By: Doug Rosen
This pair does continue to look just as bearish as ever, but after this pairs recent drop down it has been trapped in a 100 pip consolidation range. The top of this range is about 105.66 and the bottom is about 104.62 so plenty of pips to be had in between until this consolidation is broken and I do expect that when it breaks it will be to the down side.
Looking at the Weekly chart price is slightly below the lower Bollinger Band and the 5 ema is at 107.50 but sharply falling downward. The Weekly Stochastics is in the oversold zone as well. This doesn't change my bearish bias but tells me that price may want to go up just a bit before it continues its way downward.

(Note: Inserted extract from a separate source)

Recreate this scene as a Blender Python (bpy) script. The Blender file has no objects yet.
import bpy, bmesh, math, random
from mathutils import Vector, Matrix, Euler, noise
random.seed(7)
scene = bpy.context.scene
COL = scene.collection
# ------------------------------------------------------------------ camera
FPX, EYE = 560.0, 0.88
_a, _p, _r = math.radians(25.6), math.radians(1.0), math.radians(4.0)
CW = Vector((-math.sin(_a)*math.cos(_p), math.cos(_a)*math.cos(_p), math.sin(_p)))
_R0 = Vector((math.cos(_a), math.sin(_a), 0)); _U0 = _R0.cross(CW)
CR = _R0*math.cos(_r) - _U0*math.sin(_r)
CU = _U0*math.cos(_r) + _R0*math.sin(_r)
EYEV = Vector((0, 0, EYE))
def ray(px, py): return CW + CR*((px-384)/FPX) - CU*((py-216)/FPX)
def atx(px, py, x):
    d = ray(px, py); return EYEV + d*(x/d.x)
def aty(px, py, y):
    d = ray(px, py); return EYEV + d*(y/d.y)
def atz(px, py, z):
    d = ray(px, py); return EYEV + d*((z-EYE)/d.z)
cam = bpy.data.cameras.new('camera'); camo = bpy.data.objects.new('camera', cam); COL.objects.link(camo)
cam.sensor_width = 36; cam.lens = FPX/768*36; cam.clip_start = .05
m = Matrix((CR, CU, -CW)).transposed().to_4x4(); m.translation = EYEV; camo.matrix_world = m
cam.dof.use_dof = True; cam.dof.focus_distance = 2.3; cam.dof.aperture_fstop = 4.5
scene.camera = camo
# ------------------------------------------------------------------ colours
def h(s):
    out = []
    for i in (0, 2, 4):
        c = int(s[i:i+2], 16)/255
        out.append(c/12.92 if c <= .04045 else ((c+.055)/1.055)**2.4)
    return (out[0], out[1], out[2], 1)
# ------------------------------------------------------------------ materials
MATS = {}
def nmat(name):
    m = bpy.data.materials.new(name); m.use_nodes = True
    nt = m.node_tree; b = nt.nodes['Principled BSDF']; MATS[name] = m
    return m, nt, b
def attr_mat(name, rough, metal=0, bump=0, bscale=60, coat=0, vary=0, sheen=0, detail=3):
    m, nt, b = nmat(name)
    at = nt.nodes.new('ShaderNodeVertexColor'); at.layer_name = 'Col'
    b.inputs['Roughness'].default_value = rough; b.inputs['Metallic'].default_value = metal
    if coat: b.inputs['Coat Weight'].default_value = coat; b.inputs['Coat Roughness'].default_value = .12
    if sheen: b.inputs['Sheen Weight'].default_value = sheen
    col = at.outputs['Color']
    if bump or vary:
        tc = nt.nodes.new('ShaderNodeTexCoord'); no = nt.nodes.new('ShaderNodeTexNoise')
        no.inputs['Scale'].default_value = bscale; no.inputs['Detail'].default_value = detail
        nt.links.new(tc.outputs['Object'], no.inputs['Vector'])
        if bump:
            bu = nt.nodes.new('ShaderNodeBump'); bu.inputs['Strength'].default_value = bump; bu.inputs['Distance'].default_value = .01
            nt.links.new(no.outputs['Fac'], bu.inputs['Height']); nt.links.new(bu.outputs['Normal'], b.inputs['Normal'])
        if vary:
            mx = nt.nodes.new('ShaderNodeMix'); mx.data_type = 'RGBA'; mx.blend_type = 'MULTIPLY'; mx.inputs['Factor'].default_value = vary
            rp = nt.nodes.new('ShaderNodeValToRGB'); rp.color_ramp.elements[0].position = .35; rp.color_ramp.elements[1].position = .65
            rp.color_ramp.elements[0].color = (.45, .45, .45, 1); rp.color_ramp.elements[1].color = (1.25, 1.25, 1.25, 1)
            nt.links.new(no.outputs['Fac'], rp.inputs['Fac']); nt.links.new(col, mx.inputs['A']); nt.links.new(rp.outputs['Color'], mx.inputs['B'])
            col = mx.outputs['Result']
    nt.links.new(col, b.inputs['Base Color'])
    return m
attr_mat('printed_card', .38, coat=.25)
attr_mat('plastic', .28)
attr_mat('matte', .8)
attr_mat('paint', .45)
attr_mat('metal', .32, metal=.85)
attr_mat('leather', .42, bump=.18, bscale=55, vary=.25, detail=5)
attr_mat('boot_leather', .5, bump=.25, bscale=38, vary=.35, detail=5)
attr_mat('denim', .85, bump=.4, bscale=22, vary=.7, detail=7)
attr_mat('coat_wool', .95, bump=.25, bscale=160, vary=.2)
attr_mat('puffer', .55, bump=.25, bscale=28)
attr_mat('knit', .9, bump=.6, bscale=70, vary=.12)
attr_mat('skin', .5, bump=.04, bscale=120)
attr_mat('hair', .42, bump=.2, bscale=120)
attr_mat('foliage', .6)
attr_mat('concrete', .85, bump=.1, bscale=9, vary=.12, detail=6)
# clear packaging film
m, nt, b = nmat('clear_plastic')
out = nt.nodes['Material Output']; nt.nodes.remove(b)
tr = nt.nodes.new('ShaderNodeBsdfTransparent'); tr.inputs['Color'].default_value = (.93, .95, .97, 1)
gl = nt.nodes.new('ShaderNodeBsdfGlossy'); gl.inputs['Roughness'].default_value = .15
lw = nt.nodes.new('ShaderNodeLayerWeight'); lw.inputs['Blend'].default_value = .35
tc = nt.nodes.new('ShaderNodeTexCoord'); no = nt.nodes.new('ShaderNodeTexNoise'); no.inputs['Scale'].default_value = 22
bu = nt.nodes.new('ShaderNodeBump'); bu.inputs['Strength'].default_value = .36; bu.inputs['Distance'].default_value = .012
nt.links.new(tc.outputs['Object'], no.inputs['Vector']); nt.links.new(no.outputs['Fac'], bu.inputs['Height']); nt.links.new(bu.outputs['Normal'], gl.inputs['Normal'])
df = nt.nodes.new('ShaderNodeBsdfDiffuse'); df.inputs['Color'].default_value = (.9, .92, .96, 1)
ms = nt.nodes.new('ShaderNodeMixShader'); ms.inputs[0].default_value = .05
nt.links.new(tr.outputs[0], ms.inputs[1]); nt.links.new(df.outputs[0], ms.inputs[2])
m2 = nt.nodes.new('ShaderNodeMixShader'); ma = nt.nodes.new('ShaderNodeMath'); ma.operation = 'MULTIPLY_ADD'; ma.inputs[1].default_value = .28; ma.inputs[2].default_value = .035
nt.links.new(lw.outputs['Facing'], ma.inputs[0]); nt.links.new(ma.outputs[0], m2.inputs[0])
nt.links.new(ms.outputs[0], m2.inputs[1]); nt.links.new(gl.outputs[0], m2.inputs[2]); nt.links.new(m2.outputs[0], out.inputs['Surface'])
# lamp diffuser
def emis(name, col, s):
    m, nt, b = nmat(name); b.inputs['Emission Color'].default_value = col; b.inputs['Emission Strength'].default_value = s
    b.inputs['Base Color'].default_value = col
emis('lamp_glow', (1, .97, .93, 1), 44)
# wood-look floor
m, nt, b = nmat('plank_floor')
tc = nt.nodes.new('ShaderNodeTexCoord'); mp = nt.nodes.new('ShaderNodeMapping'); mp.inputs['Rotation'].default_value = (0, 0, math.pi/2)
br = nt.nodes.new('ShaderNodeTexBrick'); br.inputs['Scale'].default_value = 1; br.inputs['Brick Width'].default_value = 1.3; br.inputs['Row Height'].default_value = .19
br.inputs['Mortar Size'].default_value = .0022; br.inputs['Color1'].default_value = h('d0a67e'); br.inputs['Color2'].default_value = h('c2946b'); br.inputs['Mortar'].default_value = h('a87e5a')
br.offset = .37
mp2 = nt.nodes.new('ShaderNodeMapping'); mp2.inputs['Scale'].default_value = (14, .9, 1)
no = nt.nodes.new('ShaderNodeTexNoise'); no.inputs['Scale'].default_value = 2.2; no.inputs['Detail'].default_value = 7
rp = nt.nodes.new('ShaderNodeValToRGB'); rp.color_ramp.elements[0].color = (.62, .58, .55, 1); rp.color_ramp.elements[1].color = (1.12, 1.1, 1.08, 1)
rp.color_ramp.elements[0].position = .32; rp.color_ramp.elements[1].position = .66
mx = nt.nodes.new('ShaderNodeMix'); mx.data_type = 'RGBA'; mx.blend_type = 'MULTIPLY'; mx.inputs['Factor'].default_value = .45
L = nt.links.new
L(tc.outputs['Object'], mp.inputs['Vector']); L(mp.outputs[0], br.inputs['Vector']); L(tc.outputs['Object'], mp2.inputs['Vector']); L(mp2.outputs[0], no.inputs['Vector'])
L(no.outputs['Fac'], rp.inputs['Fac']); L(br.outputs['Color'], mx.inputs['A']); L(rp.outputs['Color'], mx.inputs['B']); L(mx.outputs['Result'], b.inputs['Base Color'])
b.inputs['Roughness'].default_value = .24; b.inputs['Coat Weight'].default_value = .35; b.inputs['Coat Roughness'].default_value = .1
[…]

On the Daily chart the Stochastics is still in the oversold zone but the daily 5 ema has touched price and is still pointing downward. Looking at the 4 Hour chart the 21 ema has caught up with price and appears to be pushing it downward. The 4 hour stochastic is also at the high side of the trade zone and looks like it wants to make a cross down. The 1 hour chart doesnt tell me much. The ema's are all braided together and the Bollinger Bands are a narrow tunnel but that is ok because compression will build up in this tunnel and soon force price outward. We call that the Bollinger Squeeze.
On the 15 minute chart it is almost the same as the 1 hour. So if I was to enter any positions with this pair I would stick to range trading and wait for price to reach the top of the range around 105.60 to enter a short or wait for it to fall down to 104.50 region to look for a long. Shorts from the top of the range are the best bet for this pair since if it were to break this range it would most likely break to the downside.